Гордон: Нет, вот здесь я не соглашусь, потому что я делаю специально латиницу с кириллическим акцентом. Я хочу, чтобы они знали, что вот этот вот чувак говорит по-латински с плохой московской дикцией…

Рудерман: Фром зе боттом оф май харт, понимаешь.

Гордон: Йес! Это тоже язык культуры. Я занимаюсь развитием языка культуры.

 

Каким шрифтом говорит Россия?

Багдасарян: Arial.

Рудерман: Arial. 90% надписей на улице.

Гордон: Документы набираются Times, потому что он стоит по умолчанию.

Багдасарян: Сейчас Calibri. Вот сейчас Arial сменяется на Calibri, что хуже — непонятно.

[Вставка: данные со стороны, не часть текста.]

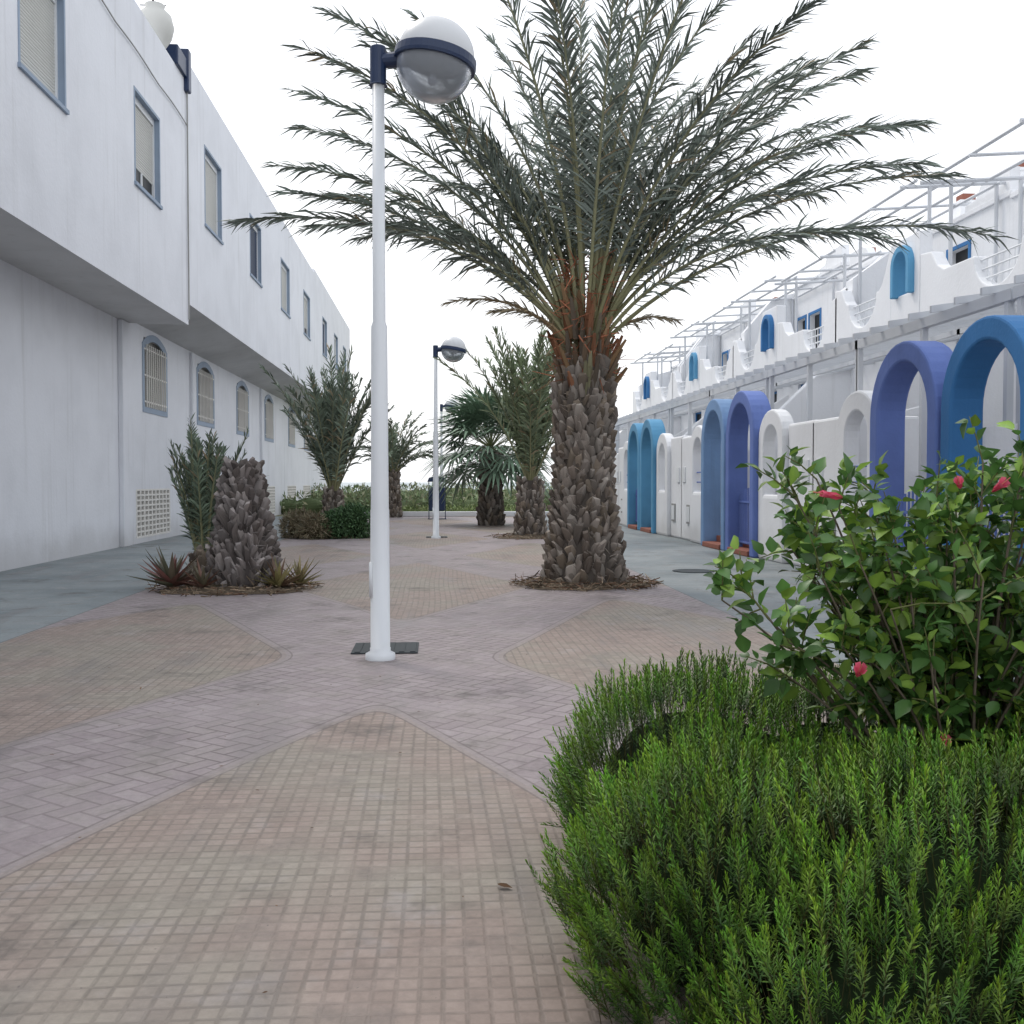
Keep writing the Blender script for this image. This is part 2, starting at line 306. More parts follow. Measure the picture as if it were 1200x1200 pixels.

Остроменцкий: Надо отдать должное «ПараТайпу» с государством — видимо, они ­делали шрифты PT Sans и Serif, чтобы Arial с Times победить. Может быть, им это и удастся.

Рудерман: Это почти невозможно. Потому что для этого нужно, чтобы в подборку корпорации Adobe, корпорации Microsoft и корпорации Apple попали наши шрифты. Чтобы они вообще услышали нашу страну на секундочку…

Остроменцкий: …и положили этот файл в определенную папочку ­операционной системы.